▸ **PROBLEM TO WORK ON**: Copy the data exactly as it appears, and do not include any pictures.

▸ **DATA SECTION**:
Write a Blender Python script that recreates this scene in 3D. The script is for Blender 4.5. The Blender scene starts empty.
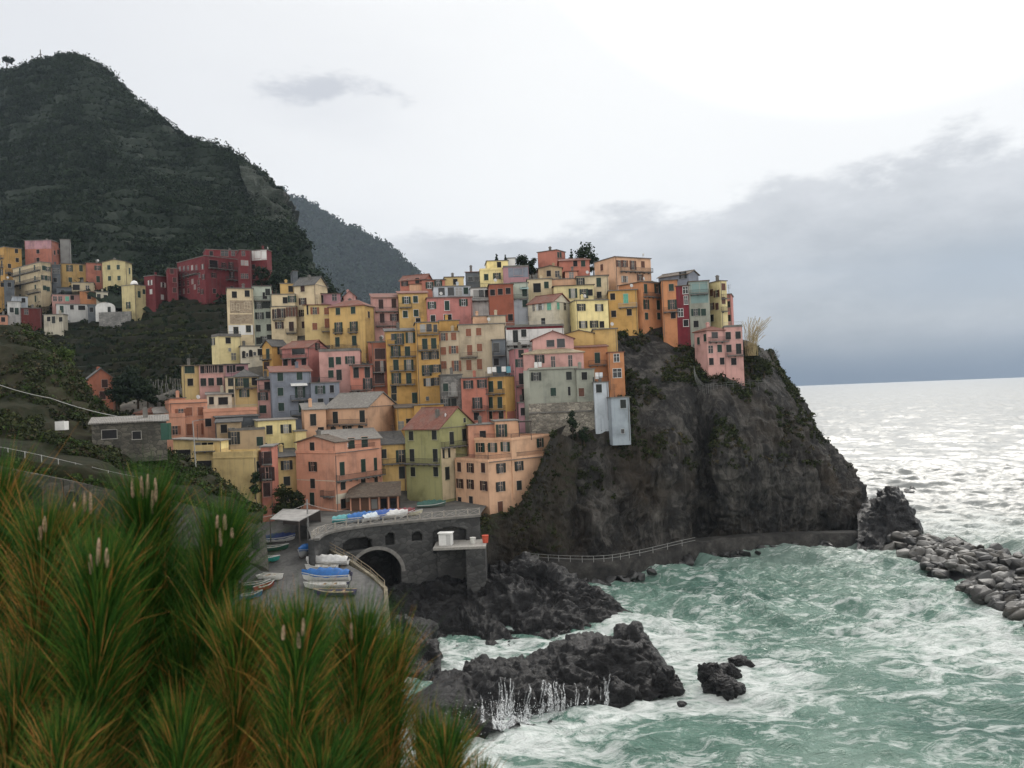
import bpy, math, random
import numpy as np
from mathutils import Vector, Matrix, noise as mnoise
random.seed(7)
RNG = np.random.default_rng(11)
R = math.radians
S = bpy.context.scene
COL = S.collection

# ------------------------------------------------------------------ camera
W_PX, H_PX, F_PX = 1024, 768, 796.0
CAM_H = 32.0
PITCH, ROLL = R(0.69), R(2.3)
cd = bpy.data.cameras.new('camera')
cam = bpy.data.objects.new('camera', cd)
COL.objects.link(cam)
cd.sensor_width = 36.0
cd.lens = F_PX / W_PX * 36.0
cd.clip_start = 0.05
cd.clip_end = 80000
cd.dof.use_dof = True
cd.dof.focus_distance = 140
cd.dof.aperture_fstop = 5.0
_f = np.array([0, math.cos(PITCH), math.sin(PITCH)])
_u0 = np.array([0, -math.sin(PITCH), math.cos(PITCH)])
_r0 = np.array([1.0, 0, 0])
_r = _r0 * math.cos(ROLL) - _u0 * math.sin(ROLL)
_u = _r0 * math.sin(ROLL) + _u0 * math.cos(ROLL)
CAM = np.array([0, 0, CAM_H])
M = Matrix(((_r[0], _u[0], -_f[0], 0), (_r[1], _u[1], -_f[1], 0), (_r[2], _u[2], -_f[2], CAM_H), (0, 0, 0, 1)))
cam.matrix_world = M
S.camera = cam

def ray(px, py):
    return _f + _r * ((px - 512) / F_PX) + _u * ((384 - py) / F_PX)
def at(px, py, D):
    """the point of the place seen at pixel px,py whose distance ahead (world Y) is D metres"""
    d = ray(px, py)
    return CAM + d * (D / d[1])
def at_z(px, py, z):
    d = ray(px, py)
    return CAM + d * ((z - CAM_H) / d[2])

# ------------------------------------------------------------------ world: hazy overcast sky with a grey bank over the sea
SUN_EL, SUN_AZ = 40.0, 27.0        # azimuth to the right of the view direction
world = bpy.data.worlds.new('World')
S.world = world
world.use_nodes = True
wn, wl = world.node_tree.nodes, world.node_tree.links
wn.clear()
def N(t, **k):
    n = wn.new(t)
    for a, b in k.items():
        setattr(n, a, b)
    return n
def wmath(op, a, b=None, c=None, clamp=False):
    n = N('ShaderNodeMath', operation=op, use_clamp=clamp)
    for i, v in enumerate((a, b, c)):
        if v is None: continue
        if isinstance(v, (int, float)): n.inputs[i].default_value = v
        else: wl.new(v, n.inputs[i])
    return n.outputs[0]
def wmix(fac, a, b):
    n = N('ShaderNodeMix', data_type='RGBA')
    for s, v in ((n.inputs['Factor'], fac), (n.inputs['A'], a), (n.inputs['B'], b)):
        if isinstance(v, (int, float)): s.default_value = v
        elif isinstance(v, tuple): s.default_value = (*v, 1)
        else: wl.new(v, s)
    return n.outputs['Result']
def wsmooth(x, a, b):
    n = N('ShaderNodeMapRange', interpolation_type='SMOOTHSTEP')
    wl.new(x, n.inputs['Value'])
    n.inputs['From Min'].default_value = a
    n.inputs['From Max'].default_value = b
    return n.outputs['Result']
tc = N('ShaderNodeTexCoord')
sep = N('ShaderNodeSeparateXYZ')
wl.new(tc.outputs['Generated'], sep.inputs[0])
dx, dy, dz = sep.outputs
az = wmath('ARCTAN2', dx, dy)                    # radians, + to the right
el = wmath('ARCSINE', dz)
cmb = N('ShaderNodeCombineXYZ')
wl.new(az, cmb.inputs[0]); wl.new(wmath('MULTIPLY', el, 2.2), cmb.inputs[1])
def wnoise(scale, detail=6.0, rough=0.55, off=0.0, dist=0.0, sx=1.0):
    mp = N('ShaderNodeMapping')
    mp.inputs['Location'].default_value = (off, off * 0.7, off * 1.3)
    mp.inputs['Scale'].default_value = (sx, 1, 1)
    wl.new(cmb.outputs[0], mp.inputs['Vector'])
    n = N('ShaderNodeTexNoise')
    n.inputs['Scale'].default_value = scale
    n.inputs['Detail'].default_value = detail
    n.inputs['Roughness'].default_value = rough
    n.inputs['Distortion'].default_value = dist
    wl.new(mp.outputs[0], n.inputs['Vector'])
    return n.outputs['Fac']
n1, n2, n3, n4 = wnoise(6.5, 8, 0.6, 3.1), wnoise(3.0, 5, 0.5, 9.2, sx=0.6), wnoise(11, 5, 0.6, 5.0), wnoise(2.2, 4, 0.5, 1.7)
skyt = N('ShaderNodeTexSky', sky_type='NISHITA')
skyt.sun_disc = False
skyt.sun_elevation = R(SUN_EL)
skyt.sun_rotation = R(SUN_AZ)
K = 10.0                                         # cloud colours are given as seen; the background strength is 0.1
def c(r, g, b, m=1.0): return (r * K * m, g * K * m, b * K * m)
# high cloud: white glare towards the sun, greyer to the left, brighter overhead
g = wmath('ADD', wmath('MULTIPLY', wsmooth(az, -0.75, 0.15), 0.75), wmath('MULTIPLY', n4, 0.35))
high = wmix(wmath('MINIMUM', g, 1.0), c(0.74, 0.75, 0.785), c(1.04, 1.04, 1.03))
wisp = wmath('MULTIPLY', wsmooth(n2, 0.5, 0.72), wsmooth(az, 0.05, -0.45))
high = wmix(wmath('MULTIPLY', wisp, 0.45), high, c(0.66, 0.675, 0.72))
high = wmix(wsmooth(el, 0.44, 0.62), high, c(1.5, 1.5, 1.55))
# the cloud bank: its top edge rises to the right and is lumpy
top = wmath('ADD', wmath('MULTIPLY', wsmooth(az, -0.05, 0.5), 0.050), 0.200)
top = wmath('ADD', top, wmath('MULTIPLY', wmath('SUBTRACT', n1, 0.5), 0.17))
dd = wmath('SUBTRACT', top, el)
bank = wmath('MULTIPLY', wsmooth(dd, -0.006, 0.026), wsmooth(az, -0.42, -0.06))
bank2 = wsmooth(dd, -0.006, 0.16)
shade = wmix(wmath('ADD', wmath('MULTIPLY', bank2, 0.85), wmath('MULTIPLY', wmath('SUBTRACT', n3, 0.5), 0.9)), c(0.70, 0.71, 0.73), c(0.37, 0.392, 0.42))
low = wmath('MULTIPLY', wsmooth(wmath('ADD', el, wmath('MULTIPLY', n2, 0.05)), 0.10, 0.035), wsmooth(az, -0.4, 0.15))
shade = wmix(low, shade, c(0.085, 0.145, 0.235))
shade = wmix(wmath('MULTIPLY', wmath('MULTIPLY', wsmooth(n2, 0.5, 0.68), wsmooth(el, 0.05, 0.09)), wsmooth(el, 0.17, 0.12)), shade, c(0.36, 0.40, 0.45))
cloud = wmix(bank, high, shade)
# one small grey cloud, upper left
ca, ce = math.atan((330 - 512) / F_PX), math.atan((404 - 97) / F_PX)
q = wmath('SQRT', wmath('ADD', wmath('POWER', wmath('MULTIPLY', wmath('SUBTRACT', az, ca), 13.0), 2.0), wmath('POWER', wmath('MULTIPLY', wmath('SUBTRACT', el, ce), 42.0), 2.0)))
small = wsmooth(wmath('ADD', q, wmath('MULTIPLY', wmath('SUBTRACT', n3, 0.5), 4.2)), 1.25, 0.2)
cloud = wmix(wmath('MULTIPLY', small, 0.75), cloud, c(0.56, 0.58, 0.63))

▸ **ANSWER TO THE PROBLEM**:
Write a Blender Python script that recreates this scene in 3D. The script is for Blender 4.5. The Blender scene starts empty.
import bpy, math, random
import numpy as np
from mathutils import Vector, Matrix, noise as mnoise
random.seed(7)
RNG = np.random.default_rng(11)
R = math.radians
S = bpy.context.scene
COL = S.collection

# ------------------------------------------------------------------ camera
W_PX, H_PX, F_PX = 1024, 768, 796.0
CAM_H = 32.0
PITCH, ROLL = R(0.69), R(2.3)
cd = bpy.data.cameras.new('camera')
cam = bpy.data.objects.new('camera', cd)
COL.objects.link(cam)
cd.sensor_width = 36.0
cd.lens = F_PX / W_PX * 36.0
cd.clip_start = 0.05
cd.clip_end = 80000
cd.dof.use_dof = True
cd.dof.focus_distance = 140
cd.dof.aperture_fstop = 5.0
_f = np.array([0, math.cos(PITCH), math.sin(PITCH)])
_u0 = np.array([0, -math.sin(PITCH), math.cos(PITCH)])
_r0 = np.array([1.0, 0, 0])
_r = _r0 * math.cos(ROLL) - _u0 * math.sin(ROLL)
_u = _r0 * math.sin(ROLL) + _u0 * math.cos(ROLL)
CAM = np.array([0, 0, CAM_H])
M = Matrix(((_r[0], _u[0], -_f[0], 0), (_r[1], _u[1], -_f[1], 0), (_r[2], _u[2], -_f[2], CAM_H), (0, 0, 0, 1)))
cam.matrix_world = M
S.camera = cam

def ray(px, py):
    return _f + _r * ((px - 512) / F_PX) + _u * ((384 - py) / F_PX)
def at(px, py, D):
    """the point of the place seen at pixel px,py whose distance ahead (world Y) is D metres"""
    d = ray(px, py)
    return CAM + d * (D / d[1])
def at_z(px, py, z):
    d = ray(px, py)
    return CAM + d * ((z - CAM_H) / d[2])

# ------------------------------------------------------------------ world: hazy overcast sky with a grey bank over the sea
SUN_EL, SUN_AZ = 40.0, 27.0        # azimuth to the right of the view direction
world = bpy.data.worlds.new('World')
S.world = world
world.use_nodes = True
wn, wl = world.node_tree.nodes, world.node_tree.links
wn.clear()
def N(t, **k):
    n = wn.new(t)
    for a, b in k.items():
        setattr(n, a, b)
    return n
def wmath(op, a, b=None, c=None, clamp=False):
    n = N('ShaderNodeMath', operation=op, use_clamp=clamp)
    for i, v in enumerate((a, b, c)):
        if v is None: continue
        if isinstance(v, (int, float)): n.inputs[i].default_value = v
        else: wl.new(v, n.inputs[i])
    return n.outputs[0]
def wmix(fac, a, b):
    n = N('ShaderNodeMix', data_type='RGBA')
    for s, v in ((n.inputs['Factor'], fac), (n.inputs['A'], a), (n.inputs['B'], b)):
        if isinstance(v, (int, float)): s.default_value = v
        elif isinstance(v, tuple): s.default_value = (*v, 1)
        else: wl.new(v, s)
    return n.outputs['Result']
def wsmooth(x, a, b):
    n = N('ShaderNodeMapRange', interpolation_type='SMOOTHSTEP')
    wl.new(x, n.inputs['Value'])
    n.inputs['From Min'].default_value = a
    n.inputs['From Max'].default_value = b
    return n.outputs['Result']
tc = N('ShaderNodeTexCoord')
sep = N('ShaderNodeSeparateXYZ')
wl.new(tc.outputs['Generated'], sep.inputs[0])
dx, dy, dz = sep.outputs
az = wmath('ARCTAN2', dx, dy)                    # radians, + to the right
el = wmath('ARCSINE', dz)
cmb = N('ShaderNodeCombineXYZ')
wl.new(az, cmb.inputs[0]); wl.new(wmath('MULTIPLY', el, 2.2), cmb.inputs[1])
def wnoise(scale, detail=6.0, rough=0.55, off=0.0, dist=0.0, sx=1.0):
    mp = N('ShaderNodeMapping')
    mp.inputs['Location'].default_value = (off, off * 0.7, off * 1.3)
    mp.inputs['Scale'].default_value = (sx, 1, 1)
    wl.new(cmb.outputs[0], mp.inputs['Vector'])
    n = N('ShaderNodeTexNoise')
    n.inputs['Scale'].default_value = scale
    n.inputs['Detail'].default_value = detail
    n.inputs['Roughness'].default_value = rough
    n.inputs['Distortion'].default_value = dist
    wl.new(mp.outputs[0], n.inputs['Vector'])
    return n.outputs['Fac']
n1, n2, n3, n4 = wnoise(6.5, 8, 0.6, 3.1), wnoise(3.0, 5, 0.5, 9.2, sx=0.6), wnoise(11, 5, 0.6, 5.0), wnoise(2.2, 4, 0.5, 1.7)
skyt = N('ShaderNodeTexSky', sky_type='NISHITA')
skyt.sun_disc = False
skyt.sun_elevation = R(SUN_EL)
skyt.sun_rotation = R(SUN_AZ)
K = 10.0                                         # cloud colours are given as seen; the background strength is 0.1
def c(r, g, b, m=1.0): return (r * K * m, g * K * m, b * K * m)
# high cloud: white glare towards the sun, greyer to the left, brighter overhead
g = wmath('ADD', wmath('MULTIPLY', wsmooth(az, -0.75, 0.15), 0.75), wmath('MULTIPLY', n4, 0.35))
high = wmix(wmath('MINIMUM', g, 1.0), c(0.74, 0.75, 0.785), c(1.04, 1.04, 1.03))
wisp = wmath('MULTIPLY', wsmooth(n2, 0.5, 0.72), wsmooth(az, 0.05, -0.45))
high = wmix(wmath('MULTIPLY', wisp, 0.45), high, c(0.66, 0.675, 0.72))
high = wmix(wsmooth(el, 0.44, 0.62), high, c(1.5, 1.5, 1.55))
# the cloud bank: its top edge rises to the right and is lumpy
top = wmath('ADD', wmath('MULTIPLY', wsmooth(az, -0.05, 0.5), 0.050), 0.200)
top = wmath('ADD', top, wmath('MULTIPLY', wmath('SUBTRACT', n1, 0.5), 0.17))
dd = wmath('SUBTRACT', top, el)
bank = wmath('MULTIPLY', wsmooth(dd, -0.006, 0.026), wsmooth(az, -0.42, -0.06))
bank2 = wsmooth(dd, -0.006, 0.16)
shade = wmix(wmath('ADD', wmath('MULTIPLY', bank2, 0.85), wmath('MULTIPLY', wmath('SUBTRACT', n3, 0.5), 0.9)), c(0.70, 0.71, 0.73), c(0.37, 0.392, 0.42))
low = wmath('MULTIPLY', wsmooth(wmath('ADD', el, wmath('MULTIPLY', n2, 0.05)), 0.10, 0.035), wsmooth(az, -0.4, 0.15))
shade = wmix(low, shade, c(0.085, 0.145, 0.235))
shade = wmix(wmath('MULTIPLY', wmath('MULTIPLY', wsmooth(n2, 0.5, 0.68), wsmooth(el, 0.05, 0.09)), wsmooth(el, 0.17, 0.12)), shade, c(0.36, 0.40, 0.45))
cloud = wmix(bank, high, shade)
# one small grey cloud, upper left
ca, ce = math.atan((330 - 512) / F_PX), math.atan((404 - 97) / F_PX)
q = wmath('SQRT', wmath('ADD', wmath('POWER', wmath('MULTIPLY', wmath('SUBTRACT', az, ca), 13.0), 2.0), wmath('POWER', wmath('MULTIPLY', wmath('SUBTRACT', el, ce), 42.0), 2.0)))
small = wsmooth(wmath('ADD', q, wmath('MULTIPLY', wmath('SUBTRACT', n3, 0.5), 4.2)), 1.25, 0.2)
cloud = wmix(wmath('MULTIPLY', small, 0.75), cloud, c(0.56, 0.58, 0.63))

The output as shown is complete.